NO BOOK THAT I’m aware of is quite like Meghan O’Gieblyn’s God, Human, Animal, Machine. Her omnivorous interests range over philosophy of mind, historical accounts of religious disenchantment, and the theological basis of transhumanist ideology, all in the service of analyzing how cultural metaphors for individuality have evolved over the centuries. Human beings have been described as both clocks and computers, and O’Gieblyn performs an examination of the perils in this thinking. Readers never lose sight of O’Gieblyn herself as a personality, even as she brings to bear subjects as diverse as quantum mechanics, Calvinism, and Dostoyevsky’s existentialism. Throughout the book, she is a brilliant interlocutor who presents complex theories, disciplines, arguments, and ideas with seeming ease.
Lots in here. O'Gieblyn went to Moody Bible Institute, one of the Harvards of American Fundamentalism, ironic as that sounds. I went to a friendly competitor out of high school but ended up studying American religion. I understand this analysis very well.ED SIMON: Much of God, Human, Animal, Machine deals with the contested historical hypothesis that modernity is a long account of disenchantment. How useful do you still find that concept to be? Is there a model to move beyond contemporary secularity? Is re-enchantment or neo-enchantment even possible? Would we want those things even if they were?
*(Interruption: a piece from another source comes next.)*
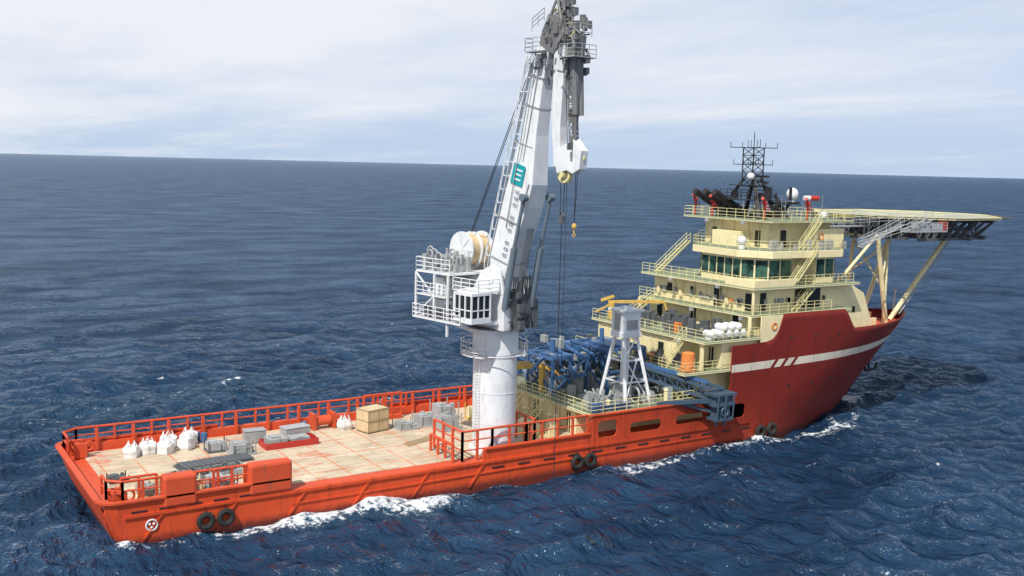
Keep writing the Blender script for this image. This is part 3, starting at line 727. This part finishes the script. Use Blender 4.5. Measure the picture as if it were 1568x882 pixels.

MEGHAN O’GIEBLYN: I’m interested in how disenchantment narratives function as modern mythology — a kind of origin story of how we came to occupy the present, or as an explanation (maybe even a theodicy) of what went wrong with modernity, which usually has something to do with the dominance of science and technology. We often think about the longing for re-enchantment as an eschewal of science and reason, which is to say a form of nostalgia or regression. What I end up exploring in the book, though, is how science and technology are often drawn into the project of re-enchantment. In the philosophy of mind, there’s been a lot of enthusiasm lately for panpsychism — the idea that all matter is conscious — which was for a long time on the fringe of consciousness studies. Or you could look to the rise of social AI, like Alexa or Siri, and the pervasiveness of smart technologies. The fact that we’re increasingly interacting socially with inanimate objects recalls an animist cosmology where ordinary tools are inhabited by spirits and humans maintain reciprocal relationships with them.
I think all of us are exhausted by anthropocentrism. It’s nice to envision a world where we aren’t the only conscious beings lording over a world of dead matter. And there’s a very simplistic critique of the disenchantment thesis that argues that science and technology are just as awe-inspiring as the spiritual doctrines they’ve displaced. Bruno Latour said something along these lines, in the early ’90s: “Is Boyle’s air pump any less strange than the Arapesh spirit houses?” But the trauma of disenchantment isn’t just the lack of magic or wonder in the world. What’s so destabilizing about disenchantment — and I say this as someone who experienced it very acutely in my own deconversion — is the fact that the world, without a religious framework, is devoid of intrinsic purpose and meaning. And that’s something that can’t (or rather shouldn’t) be addressed by technical and scientific disciplines.
Lots of aspects of our society with a façade of so-called secularism are deeply infused with religion. O'Gieblyn may be on to something. This is why I make claims like, "religion is not the problem. Conservatism is the problem."